BEGIN
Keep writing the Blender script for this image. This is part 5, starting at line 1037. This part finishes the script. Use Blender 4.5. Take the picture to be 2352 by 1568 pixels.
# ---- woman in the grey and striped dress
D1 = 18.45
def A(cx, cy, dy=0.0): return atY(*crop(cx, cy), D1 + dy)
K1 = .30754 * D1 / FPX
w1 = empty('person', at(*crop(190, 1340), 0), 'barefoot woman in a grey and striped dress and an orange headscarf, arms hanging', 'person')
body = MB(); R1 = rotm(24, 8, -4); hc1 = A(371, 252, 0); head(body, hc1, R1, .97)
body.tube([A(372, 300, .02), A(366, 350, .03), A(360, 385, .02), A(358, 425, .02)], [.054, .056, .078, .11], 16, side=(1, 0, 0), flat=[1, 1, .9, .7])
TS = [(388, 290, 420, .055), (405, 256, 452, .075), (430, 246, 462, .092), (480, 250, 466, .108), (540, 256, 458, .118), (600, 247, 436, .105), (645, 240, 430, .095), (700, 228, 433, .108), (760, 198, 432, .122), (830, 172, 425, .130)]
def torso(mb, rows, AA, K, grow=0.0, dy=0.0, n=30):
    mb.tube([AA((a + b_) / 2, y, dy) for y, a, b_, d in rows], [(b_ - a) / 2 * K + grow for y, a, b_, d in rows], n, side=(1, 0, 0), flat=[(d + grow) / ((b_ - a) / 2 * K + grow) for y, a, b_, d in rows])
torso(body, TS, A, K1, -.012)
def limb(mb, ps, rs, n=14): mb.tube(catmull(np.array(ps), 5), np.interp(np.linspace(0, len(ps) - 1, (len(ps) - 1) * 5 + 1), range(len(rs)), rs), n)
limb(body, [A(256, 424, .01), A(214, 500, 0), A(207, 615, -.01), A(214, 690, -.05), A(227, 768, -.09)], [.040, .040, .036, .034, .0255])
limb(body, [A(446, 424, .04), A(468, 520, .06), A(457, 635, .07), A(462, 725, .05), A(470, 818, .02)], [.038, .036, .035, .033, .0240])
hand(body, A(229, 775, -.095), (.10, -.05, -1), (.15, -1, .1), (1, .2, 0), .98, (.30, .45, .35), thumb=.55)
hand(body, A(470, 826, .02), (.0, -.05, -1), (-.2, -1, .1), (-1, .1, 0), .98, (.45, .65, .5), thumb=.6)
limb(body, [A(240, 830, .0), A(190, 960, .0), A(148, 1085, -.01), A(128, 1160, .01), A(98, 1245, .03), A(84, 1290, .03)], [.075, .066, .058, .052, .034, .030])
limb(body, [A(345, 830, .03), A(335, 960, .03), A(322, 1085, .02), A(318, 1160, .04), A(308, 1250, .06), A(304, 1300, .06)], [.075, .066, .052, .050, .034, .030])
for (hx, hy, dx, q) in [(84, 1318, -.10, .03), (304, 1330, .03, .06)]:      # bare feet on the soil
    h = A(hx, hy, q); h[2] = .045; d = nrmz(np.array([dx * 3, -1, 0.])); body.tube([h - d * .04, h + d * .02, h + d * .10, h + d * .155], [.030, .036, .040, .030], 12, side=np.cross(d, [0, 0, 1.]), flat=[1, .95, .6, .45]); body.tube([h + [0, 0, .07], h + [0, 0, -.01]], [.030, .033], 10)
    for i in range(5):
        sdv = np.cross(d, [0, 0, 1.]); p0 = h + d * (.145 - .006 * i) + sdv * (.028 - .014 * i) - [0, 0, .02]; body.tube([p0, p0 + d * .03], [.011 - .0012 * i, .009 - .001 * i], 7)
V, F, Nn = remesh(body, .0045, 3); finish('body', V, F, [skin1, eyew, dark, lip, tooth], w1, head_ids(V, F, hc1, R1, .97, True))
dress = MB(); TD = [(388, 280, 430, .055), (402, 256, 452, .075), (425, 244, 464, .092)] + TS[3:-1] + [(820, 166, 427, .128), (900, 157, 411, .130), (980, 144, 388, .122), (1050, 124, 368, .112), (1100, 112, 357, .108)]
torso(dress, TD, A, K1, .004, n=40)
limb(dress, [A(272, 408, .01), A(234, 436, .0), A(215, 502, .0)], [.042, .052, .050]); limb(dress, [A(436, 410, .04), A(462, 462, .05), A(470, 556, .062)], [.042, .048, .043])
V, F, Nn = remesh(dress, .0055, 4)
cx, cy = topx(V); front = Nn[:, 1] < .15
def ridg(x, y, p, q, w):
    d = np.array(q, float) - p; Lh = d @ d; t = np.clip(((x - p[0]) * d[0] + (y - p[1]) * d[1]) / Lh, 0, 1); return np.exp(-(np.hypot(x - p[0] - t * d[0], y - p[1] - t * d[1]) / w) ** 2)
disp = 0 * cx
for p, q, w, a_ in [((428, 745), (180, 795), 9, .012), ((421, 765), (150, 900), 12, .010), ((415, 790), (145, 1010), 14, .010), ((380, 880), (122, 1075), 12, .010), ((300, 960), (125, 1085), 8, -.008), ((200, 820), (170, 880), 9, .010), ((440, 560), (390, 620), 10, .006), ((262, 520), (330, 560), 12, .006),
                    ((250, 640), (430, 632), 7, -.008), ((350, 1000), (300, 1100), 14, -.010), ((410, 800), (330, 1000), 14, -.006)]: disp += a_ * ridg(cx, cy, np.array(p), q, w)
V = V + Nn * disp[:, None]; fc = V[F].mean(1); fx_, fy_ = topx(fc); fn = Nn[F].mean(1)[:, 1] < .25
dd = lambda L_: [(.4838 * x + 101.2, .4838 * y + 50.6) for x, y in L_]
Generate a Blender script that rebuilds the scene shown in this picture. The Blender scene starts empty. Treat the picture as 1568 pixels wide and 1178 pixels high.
END
What is required — Determine the count of lines in the data above with the string "Blender" in them, and give that count alone.

Task result — 2